Did the citizens... not know that trees are alive? Have they never seen a tree? What do you mean a film convinced them that trees are living entities??? Did schools not convince them of this? Seems like a massive failure of the education system.

> "A tree is like a human being," Bourdeau said. "It breathes, it lives, it takes in water..."

Yes! They're ALIVE and thus are "like a human being". A tree is like a human being, a cockroach is like a human being, a horse is like a human being. Everything that's alive is "like a human being"!

> ...the tree declaration is special because it acknowledges that a single tree is an ecosystem of its own, which can provide shade, food and habitat for other species.

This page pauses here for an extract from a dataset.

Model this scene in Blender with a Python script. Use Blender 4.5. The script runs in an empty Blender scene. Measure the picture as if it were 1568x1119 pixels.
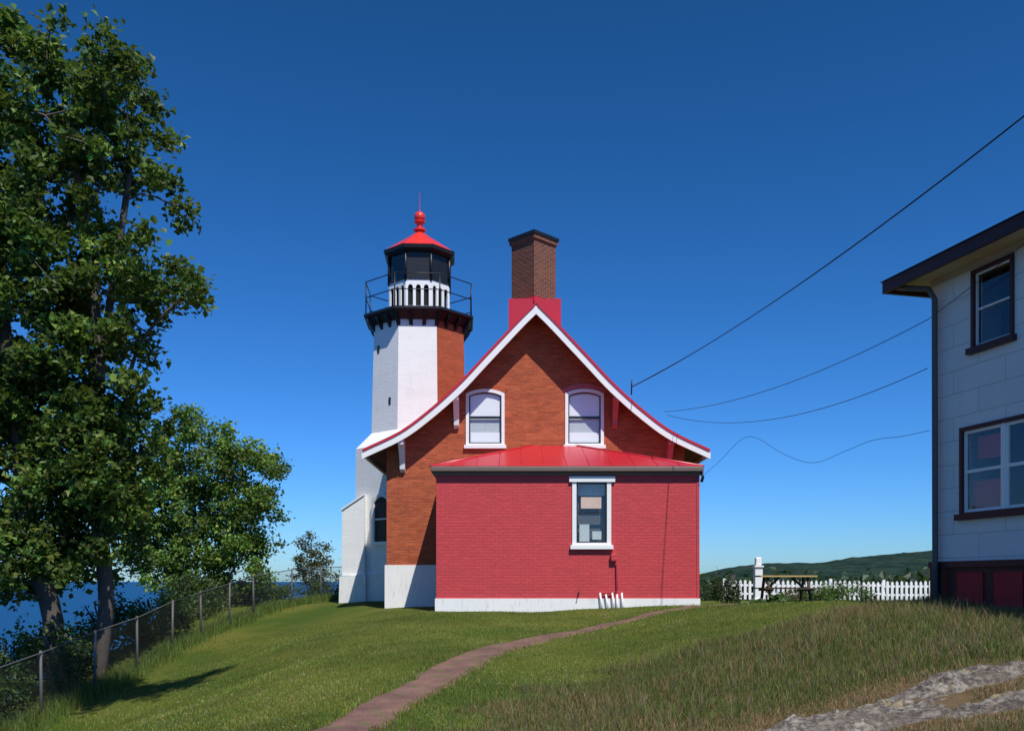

Special compared to what? It seems like the lawmakers went outside for the first time, saw trees and were genuinely fascinated with them. Yes, even a single tree can be an ecosystem of its own. Is this not common knowledge? How is this special?

> ...[trees] have dignity and they have senses," she said. "Not sentiments, but senses ... They can feel and they communicate with each other in a very specific way."

I'm not an expert in trees, but it would make a lot of sense if trees could communicate with each other. Complex root systems, various pheromones, sure, communication could totally be possible. Dignity, though? Of course, a robust, tall tree definitely looks like a worthy person. But they seem to mean this literally, which sounds like nonsense.

> "What do trees do if not standing?" she said. "If anything has standing, it's a tree."

This sounds profound, but I'm not sure what it means.